Slavic and Cupic steer Zagreb to the final

Meshkov BrestvsPPD Zagreb

For the fourth time after 2013, 2018 and 2019, PPD Zagreb have made it to the final of the SEHA - Gazprom League – this time after a real thriller. After losing the 2020 Semi-Final against Vardar 1961 in penalty shootout, this year, Zagreb secured the win against Meshkov Brest. After 14 penalties, Ivan Cupic scored the final goal for the 38:37. At the end of the first 60 minutes the result was a 32:32 draw, after Dmitrii Santalov had scored the equalizer with the final buzzer.  

Jaka Malus later-on failed with Meshkov’s last penalty against PPD goalkeeper Dino Slavic. 

Best scorers in a real thriller were Mikita Vailupau with nine strikes for Meshkov and Cupic with ten goals for Zagreb. Youngster Filip Vistorop was another PPD’s hero by eight goals in the regular time. Zagreb’s opponent in the final will be decided in the second semi between Telekom Veszprem and Motor Zaporozhye.  

Semi-Final 1: 

Meshkov Brest vs PPD Zagreb 38:37 (32:32 16:15) after penalty shoot-out 

While Meshkov had to replace their injured Croatian goalkeeper Ivan Pesic, Zagreb’s left back Matej Hrstic is also ruled out for the SEHA Final 4 by an injury. Vailupau had already imprinted the first minutes, scoring three of Meshkov’s first four goals.  When goalkeeper Ivan Matskevich and then Jaka Malus extended Meshkov’s advance to 10:8, PPD coach Ivica Orbvan took his first time-out after only 17 minutes. His player understood his words, backed by some extraordinary saves of goalkeeper Filip Ivic, who had returned to Zagreb after five years abroad, the Croatian record champions were on eye level again. 

Meshkov showed a strong defence, but Zagreb had stronger back court players in this period and took the lead at 12:11 in a match, which was constantly on the edge and in which Meshkov took a close 16:15 to the dressing rooms.  

Zagreb re-started stronger, mainly thanks to young Filip Vistorop and pulled ahead to 19:17, forcing new Meshkov coach Daniel Gordo to use his next time-out after only six minutes and 1:4 run of his side. 

The Semi-Final still was a like roller-coaster-ride, the lead was changing constantly until minute 43. Then PPD took the upper hand, scored four easy-going counter-attack goals and took their first four-goal at 26:22 after a 5:0 series within only four minutes. Still, Vistorop fired from all cylinders, and new arrival Ivan Cupic was cold as ice from the penalty line – netting six from six until minute 52.  
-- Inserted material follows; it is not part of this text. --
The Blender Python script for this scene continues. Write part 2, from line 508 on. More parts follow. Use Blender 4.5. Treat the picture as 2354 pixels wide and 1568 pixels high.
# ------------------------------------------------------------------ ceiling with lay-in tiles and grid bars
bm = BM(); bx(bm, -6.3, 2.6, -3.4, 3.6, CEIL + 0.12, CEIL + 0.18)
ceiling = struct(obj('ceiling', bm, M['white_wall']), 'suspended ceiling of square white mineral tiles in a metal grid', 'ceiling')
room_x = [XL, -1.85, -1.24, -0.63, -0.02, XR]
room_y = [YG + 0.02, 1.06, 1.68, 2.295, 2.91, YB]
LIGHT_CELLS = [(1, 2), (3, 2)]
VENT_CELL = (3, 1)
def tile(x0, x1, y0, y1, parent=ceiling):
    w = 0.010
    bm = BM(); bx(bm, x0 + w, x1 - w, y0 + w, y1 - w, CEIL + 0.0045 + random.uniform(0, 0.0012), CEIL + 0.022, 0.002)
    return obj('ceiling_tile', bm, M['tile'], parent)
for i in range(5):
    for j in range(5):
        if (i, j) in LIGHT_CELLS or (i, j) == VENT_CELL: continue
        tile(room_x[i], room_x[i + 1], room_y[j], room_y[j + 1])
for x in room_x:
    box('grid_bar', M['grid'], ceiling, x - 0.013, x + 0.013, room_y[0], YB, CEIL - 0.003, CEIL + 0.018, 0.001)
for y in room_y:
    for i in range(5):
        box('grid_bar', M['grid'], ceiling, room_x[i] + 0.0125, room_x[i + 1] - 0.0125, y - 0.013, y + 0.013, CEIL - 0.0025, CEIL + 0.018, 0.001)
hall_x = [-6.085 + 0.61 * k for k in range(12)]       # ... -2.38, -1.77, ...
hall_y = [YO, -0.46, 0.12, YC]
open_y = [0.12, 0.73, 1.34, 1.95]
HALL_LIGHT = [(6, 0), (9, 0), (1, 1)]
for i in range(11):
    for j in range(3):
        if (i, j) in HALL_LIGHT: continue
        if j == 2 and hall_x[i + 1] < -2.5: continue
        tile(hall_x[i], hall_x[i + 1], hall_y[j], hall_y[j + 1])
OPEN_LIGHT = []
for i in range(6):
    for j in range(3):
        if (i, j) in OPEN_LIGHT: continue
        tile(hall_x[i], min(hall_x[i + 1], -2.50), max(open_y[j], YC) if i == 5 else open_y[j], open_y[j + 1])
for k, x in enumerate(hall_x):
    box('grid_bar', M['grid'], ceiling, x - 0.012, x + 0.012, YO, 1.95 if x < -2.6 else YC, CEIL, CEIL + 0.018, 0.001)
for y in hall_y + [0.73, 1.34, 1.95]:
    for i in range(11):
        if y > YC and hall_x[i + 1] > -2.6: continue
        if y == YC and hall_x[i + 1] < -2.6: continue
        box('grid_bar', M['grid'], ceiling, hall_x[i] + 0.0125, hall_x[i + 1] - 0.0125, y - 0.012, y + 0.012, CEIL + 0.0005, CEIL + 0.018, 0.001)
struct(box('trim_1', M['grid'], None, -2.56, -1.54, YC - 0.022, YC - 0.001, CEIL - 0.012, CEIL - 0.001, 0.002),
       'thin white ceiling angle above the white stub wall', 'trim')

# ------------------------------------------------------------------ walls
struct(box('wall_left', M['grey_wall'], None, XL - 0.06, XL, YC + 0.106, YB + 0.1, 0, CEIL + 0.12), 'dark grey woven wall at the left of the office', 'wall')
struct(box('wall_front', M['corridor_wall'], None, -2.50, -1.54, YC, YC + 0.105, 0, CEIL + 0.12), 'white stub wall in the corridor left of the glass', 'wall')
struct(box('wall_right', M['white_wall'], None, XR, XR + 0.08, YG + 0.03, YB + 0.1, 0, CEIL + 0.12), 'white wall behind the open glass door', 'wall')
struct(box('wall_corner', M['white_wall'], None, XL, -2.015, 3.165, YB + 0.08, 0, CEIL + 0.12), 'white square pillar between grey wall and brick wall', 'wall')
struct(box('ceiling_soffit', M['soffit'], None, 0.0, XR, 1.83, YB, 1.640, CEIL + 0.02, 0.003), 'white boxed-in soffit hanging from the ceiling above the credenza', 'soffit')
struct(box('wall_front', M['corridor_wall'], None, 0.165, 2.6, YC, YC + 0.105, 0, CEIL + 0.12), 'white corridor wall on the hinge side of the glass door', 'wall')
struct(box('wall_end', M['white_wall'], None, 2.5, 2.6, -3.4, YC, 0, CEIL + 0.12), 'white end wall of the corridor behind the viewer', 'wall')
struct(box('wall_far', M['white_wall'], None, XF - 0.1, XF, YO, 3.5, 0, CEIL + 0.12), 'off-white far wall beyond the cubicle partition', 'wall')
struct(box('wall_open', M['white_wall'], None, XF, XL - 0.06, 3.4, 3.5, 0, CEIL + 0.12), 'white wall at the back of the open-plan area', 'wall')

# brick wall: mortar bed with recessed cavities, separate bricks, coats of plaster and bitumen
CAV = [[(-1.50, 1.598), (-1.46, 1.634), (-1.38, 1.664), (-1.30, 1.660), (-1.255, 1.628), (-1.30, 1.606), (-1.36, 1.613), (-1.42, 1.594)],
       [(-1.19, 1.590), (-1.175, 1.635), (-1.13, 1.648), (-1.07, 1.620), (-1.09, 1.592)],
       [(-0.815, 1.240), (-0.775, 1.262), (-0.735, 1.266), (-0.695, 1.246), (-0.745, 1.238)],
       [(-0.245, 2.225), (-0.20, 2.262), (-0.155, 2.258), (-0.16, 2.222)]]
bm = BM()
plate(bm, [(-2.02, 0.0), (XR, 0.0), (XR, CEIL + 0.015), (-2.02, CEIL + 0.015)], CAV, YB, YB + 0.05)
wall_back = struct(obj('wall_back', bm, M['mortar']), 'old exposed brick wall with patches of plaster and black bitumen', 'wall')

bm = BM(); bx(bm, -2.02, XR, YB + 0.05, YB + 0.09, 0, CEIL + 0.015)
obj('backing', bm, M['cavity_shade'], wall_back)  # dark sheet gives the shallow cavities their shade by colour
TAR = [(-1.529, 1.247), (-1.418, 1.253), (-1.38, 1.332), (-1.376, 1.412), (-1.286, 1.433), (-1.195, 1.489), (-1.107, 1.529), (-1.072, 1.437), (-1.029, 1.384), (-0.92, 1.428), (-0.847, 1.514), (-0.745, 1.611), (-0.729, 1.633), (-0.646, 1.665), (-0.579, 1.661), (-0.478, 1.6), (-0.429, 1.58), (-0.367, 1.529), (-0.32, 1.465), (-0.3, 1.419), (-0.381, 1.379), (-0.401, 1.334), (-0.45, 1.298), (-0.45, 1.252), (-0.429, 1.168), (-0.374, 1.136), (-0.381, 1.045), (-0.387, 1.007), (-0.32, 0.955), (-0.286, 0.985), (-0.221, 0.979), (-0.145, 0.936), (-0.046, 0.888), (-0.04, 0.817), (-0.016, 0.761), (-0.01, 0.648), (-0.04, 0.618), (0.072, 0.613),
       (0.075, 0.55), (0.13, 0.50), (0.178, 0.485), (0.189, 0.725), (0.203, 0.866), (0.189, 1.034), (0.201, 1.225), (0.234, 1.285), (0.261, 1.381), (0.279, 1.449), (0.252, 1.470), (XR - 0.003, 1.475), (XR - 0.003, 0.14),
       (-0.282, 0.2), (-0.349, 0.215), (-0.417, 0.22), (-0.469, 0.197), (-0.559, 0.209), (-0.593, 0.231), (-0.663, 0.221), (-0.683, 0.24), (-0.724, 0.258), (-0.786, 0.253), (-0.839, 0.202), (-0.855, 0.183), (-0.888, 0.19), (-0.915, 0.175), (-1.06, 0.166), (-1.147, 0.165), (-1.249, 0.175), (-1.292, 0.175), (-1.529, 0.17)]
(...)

Meshkov tried everything, backed by the goals of Czech new arrival Stanislav Kasparek and finally managed to reduce to 31:31 thanks to Vailupau’s double strike with his goals six and seven. PPD coach Ivica Obrvan need to use his last time-out 50 seconds before the end.  

Then Sandro Obradovic had his great show: with five seconds to play, he seemed to have scored the winning strike with a hammer shot from ten metres. But after a timeout, Dmitrii Santalov made the impossible possible, scoring with the final buzzer for 32:32 to secure the penalty shoot-out for Meshkov. 

While Edin Klis was the only PPD player who failed, Stas Skube and Jaka Malus missed their penalties for Mehskov.